The liberalism of Burke is most apparent in his handling of the immediate issues of the age. Upon Ireland, America and India, he was at every point upon the side of the future. Where constitutional reform was in debate no man saw more clearly than he the evils that needed remedy; though, to a later generation, his own schemes bear the mark of timid conservatism. In the last decade of his life he encountered the greatest cataclysm unloosed upon Europe since the Reformation, and it is not too much to say that at every point he missed the essence of its meaning. Yet even upon France and the English Constitution he was full of practical sagacity.
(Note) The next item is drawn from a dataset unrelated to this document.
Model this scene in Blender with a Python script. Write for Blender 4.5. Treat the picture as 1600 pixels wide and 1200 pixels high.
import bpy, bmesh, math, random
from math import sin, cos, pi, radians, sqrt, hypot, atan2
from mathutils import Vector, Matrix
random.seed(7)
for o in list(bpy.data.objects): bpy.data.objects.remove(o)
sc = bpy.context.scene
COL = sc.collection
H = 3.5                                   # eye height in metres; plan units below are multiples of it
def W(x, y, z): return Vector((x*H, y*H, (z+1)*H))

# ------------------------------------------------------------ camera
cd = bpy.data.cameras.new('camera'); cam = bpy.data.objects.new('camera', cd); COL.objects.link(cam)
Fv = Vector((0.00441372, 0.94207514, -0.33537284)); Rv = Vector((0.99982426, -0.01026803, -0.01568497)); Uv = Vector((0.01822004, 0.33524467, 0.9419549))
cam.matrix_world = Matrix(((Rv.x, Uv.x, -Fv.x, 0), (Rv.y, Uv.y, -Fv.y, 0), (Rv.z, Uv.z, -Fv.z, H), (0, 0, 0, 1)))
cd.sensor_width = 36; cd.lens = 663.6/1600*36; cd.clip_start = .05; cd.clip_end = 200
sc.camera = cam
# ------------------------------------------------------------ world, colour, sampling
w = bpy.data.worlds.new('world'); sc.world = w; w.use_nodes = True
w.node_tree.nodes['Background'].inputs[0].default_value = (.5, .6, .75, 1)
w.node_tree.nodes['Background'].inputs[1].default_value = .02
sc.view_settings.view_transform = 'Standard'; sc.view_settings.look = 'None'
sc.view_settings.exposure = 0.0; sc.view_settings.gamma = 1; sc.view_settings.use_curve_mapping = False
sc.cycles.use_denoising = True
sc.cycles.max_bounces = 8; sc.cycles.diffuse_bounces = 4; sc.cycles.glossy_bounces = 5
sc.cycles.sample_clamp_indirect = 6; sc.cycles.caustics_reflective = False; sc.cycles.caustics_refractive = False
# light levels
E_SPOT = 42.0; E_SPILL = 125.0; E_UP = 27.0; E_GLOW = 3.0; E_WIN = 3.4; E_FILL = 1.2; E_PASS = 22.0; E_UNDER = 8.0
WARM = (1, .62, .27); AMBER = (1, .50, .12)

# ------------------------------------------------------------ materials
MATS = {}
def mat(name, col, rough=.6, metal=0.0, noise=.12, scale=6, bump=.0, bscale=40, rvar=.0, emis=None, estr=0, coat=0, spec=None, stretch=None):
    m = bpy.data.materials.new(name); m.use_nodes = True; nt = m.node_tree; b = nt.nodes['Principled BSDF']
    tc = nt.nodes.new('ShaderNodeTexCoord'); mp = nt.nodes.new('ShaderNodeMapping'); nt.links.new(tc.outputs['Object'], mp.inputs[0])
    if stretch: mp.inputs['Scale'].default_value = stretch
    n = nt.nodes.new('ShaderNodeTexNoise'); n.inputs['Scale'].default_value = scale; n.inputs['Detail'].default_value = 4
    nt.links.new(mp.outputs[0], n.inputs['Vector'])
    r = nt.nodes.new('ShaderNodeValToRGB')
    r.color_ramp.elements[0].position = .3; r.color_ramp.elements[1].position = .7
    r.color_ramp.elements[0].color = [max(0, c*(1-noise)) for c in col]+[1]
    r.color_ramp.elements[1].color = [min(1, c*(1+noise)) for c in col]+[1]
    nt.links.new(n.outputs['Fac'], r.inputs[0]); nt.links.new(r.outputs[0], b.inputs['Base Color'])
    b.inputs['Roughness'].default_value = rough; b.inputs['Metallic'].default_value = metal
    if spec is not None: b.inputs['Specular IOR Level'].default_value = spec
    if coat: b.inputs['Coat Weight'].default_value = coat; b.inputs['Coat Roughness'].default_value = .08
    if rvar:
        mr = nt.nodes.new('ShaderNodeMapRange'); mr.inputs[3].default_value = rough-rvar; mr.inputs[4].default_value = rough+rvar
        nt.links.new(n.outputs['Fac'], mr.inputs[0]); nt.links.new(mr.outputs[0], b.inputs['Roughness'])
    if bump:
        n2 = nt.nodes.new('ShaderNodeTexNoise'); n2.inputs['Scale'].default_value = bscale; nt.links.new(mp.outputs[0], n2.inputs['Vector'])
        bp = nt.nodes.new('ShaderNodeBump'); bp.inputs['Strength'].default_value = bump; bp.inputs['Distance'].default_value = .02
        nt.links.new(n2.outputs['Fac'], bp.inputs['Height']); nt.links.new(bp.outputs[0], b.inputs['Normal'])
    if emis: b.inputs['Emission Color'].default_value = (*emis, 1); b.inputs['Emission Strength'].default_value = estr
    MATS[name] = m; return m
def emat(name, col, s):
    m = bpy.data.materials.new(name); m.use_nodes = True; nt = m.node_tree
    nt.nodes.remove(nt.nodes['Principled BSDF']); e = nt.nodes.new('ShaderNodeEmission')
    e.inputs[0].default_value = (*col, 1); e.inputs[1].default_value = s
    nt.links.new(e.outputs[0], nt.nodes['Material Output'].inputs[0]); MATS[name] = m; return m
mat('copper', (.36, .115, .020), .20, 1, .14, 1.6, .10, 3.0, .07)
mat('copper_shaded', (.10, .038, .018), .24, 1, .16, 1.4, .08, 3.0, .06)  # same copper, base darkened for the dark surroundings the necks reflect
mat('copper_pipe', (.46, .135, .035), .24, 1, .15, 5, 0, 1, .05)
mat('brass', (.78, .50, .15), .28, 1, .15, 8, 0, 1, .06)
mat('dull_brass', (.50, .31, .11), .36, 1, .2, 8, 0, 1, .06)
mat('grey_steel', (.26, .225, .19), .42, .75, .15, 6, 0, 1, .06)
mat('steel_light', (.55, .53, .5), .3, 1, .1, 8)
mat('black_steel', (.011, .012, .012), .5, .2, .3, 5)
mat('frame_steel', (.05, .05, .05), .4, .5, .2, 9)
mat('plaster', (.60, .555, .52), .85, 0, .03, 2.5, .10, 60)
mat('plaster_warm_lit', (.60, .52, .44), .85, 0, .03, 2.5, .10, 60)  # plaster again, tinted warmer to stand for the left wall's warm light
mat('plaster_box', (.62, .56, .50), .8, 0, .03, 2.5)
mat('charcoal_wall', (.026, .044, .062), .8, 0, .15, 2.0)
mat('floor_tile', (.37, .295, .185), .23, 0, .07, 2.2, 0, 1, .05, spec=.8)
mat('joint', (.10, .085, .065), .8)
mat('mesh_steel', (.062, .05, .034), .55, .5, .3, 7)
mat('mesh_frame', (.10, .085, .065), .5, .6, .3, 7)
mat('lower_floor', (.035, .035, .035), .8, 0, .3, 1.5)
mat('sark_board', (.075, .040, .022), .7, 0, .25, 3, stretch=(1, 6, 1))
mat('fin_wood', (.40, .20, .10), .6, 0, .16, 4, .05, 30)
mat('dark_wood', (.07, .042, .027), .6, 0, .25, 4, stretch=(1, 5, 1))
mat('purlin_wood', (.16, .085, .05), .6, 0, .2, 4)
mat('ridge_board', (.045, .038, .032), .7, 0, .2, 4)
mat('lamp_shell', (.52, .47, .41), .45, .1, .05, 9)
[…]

Had his warning been uttered without the fury of hate that accompanied it, he might well have guided the forces of the Revolution into channels that would have left no space for the military dictatorship he so marvellously foresaw. Had he perceived the real evils of the aristocratic monopoly against which he so eloquently inveighed, forty barren years might well have been a fruitful epoch of wise and continuous reform. But Burke was not a democrat, and, at bottom, he had little regard for that popular sense of right which, upon occasion, he was ready to praise. What impressed him was less the evils of the constitution than its possibilities, could the defects quite alien from its nature but be pruned away. Moments, indeed, there are of a deeper vision, and it is not untrue to say that the best answer to Burke's conservatism is to be found in his own pages. But he was too much the apostle of order to watch with calm the struggles involved in the overthrow of privilege. He had too much the sense of a Divine Providence taking thought for the welfare of men to interfere with violence in his handiwork. The tinge of caution is never absent, even from his most liberal moments; and he was willing to endure great evil if it seemed dangerous to estimate the cost of change.